(Cloud)Flare Up: What you Need to Know about Ticketbleed

As you’ve likely seen, last month, Cloudflare Engineer and crypto expert Filippo Valsorda discovered a software bug in F5 appliances. Named “Ticketbleed,” since it leaks SSL session identities like the famed Heartbleed, the vulnerability is in the transport layer security (TLS) stack of certain F5 products that allows a remote attacker to extract up to 31 bytes of uninitialized memory at a time. F5 has since issued a patch for the vulnerability, cataloged as CVE-2016-9244, but we decided to take a closer look.

The bug resides in a wide range of web application firewalls (WAFs) and load balancers marketed under the F5 BIG-IP name. The threat itself stems from a vulnerability in F5 C-based code that implements a TLS feature known as session tickets. These session tickets can speed up encrypted transactions by allowing previously established HTTPS connections to resume – without the need for key renegotiation. Sites using F5 products to terminate their SSL/TLS connections are exposed due to the underlying use of a C-based coding language similar to OpenSSL, which is susceptible to buffer exploits, and in this particular vulnerability, at risk of leaking the session ticket.

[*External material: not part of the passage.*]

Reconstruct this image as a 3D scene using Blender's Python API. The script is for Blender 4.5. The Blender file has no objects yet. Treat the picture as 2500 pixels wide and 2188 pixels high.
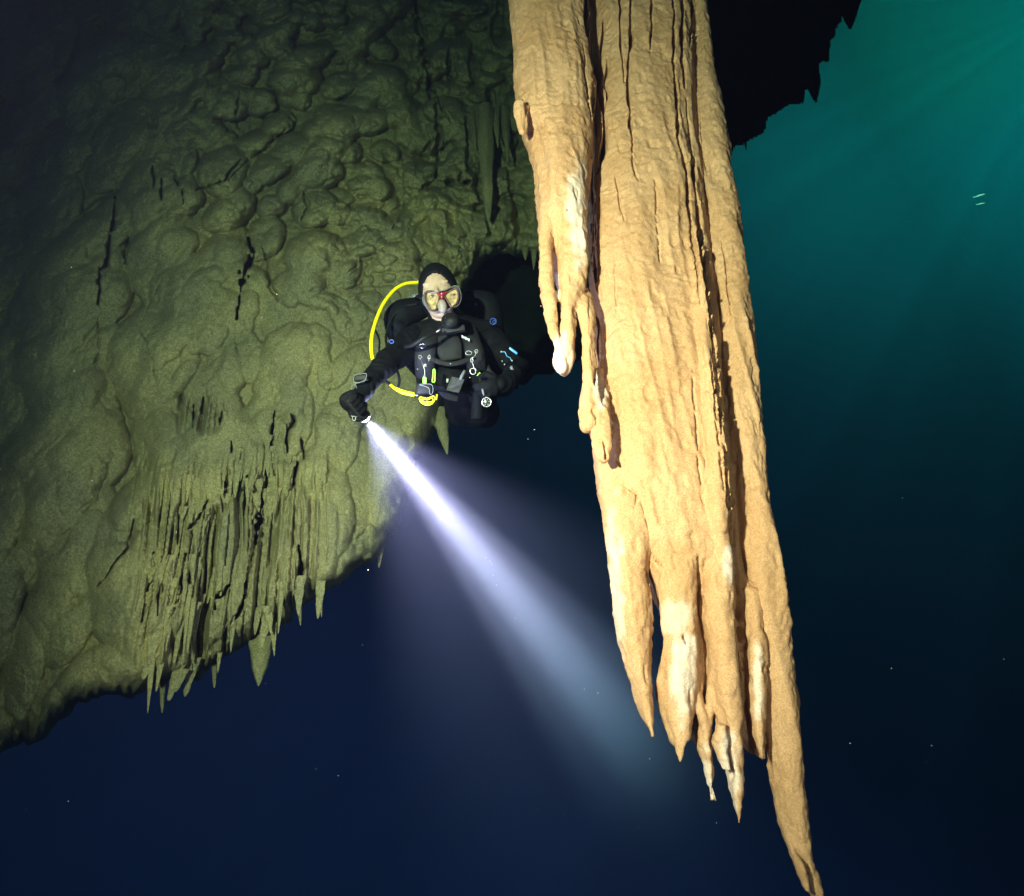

As Ars Technica reported, Valsorda said he “wouldn’t be surprised if the flaw exposed the same types of sensitive information that were exposed by Heartbleed,” an extremely high-severity bug in the OpenSSL cryptographic library found back in 2014. And to his credit, Valsorda has published a site where users can test their hosts for exposure to Ticketbleed.

The Forum Systems Take

Unfortunately, products that use C-based implementations for their security libraries is as extensive an issue as it is profound. That Heartbleed affected two-thirds of the internet was a global catastrophe. However, you may be surprised to learn that there have been 86 MORE vulnerabilities published since that landmark exposure.

Forum Systems developed its flagship Forum Sentry API Security Gateway with a patented Java-based accelerated PKI engine with no C-based or OpenSSL libraries. Certified by NIST and NIAP, we’re proud to say that Forum Sentry has never been susceptible to any C-based or OpenSSL-based threat and has been protecting our global customers from these vulnerabilities in every deployment.

So if you are using Forum Sentry to terminate your SSL/TLS connections, you can rest assured that you are safe from the F5 Ticketbleed vulnerability and protected from all OpenSSL vulnerabilities – including those found prior to Heartbleed, Heartbleed itself, and the 86 vulnerabilities (and counting) discovered since.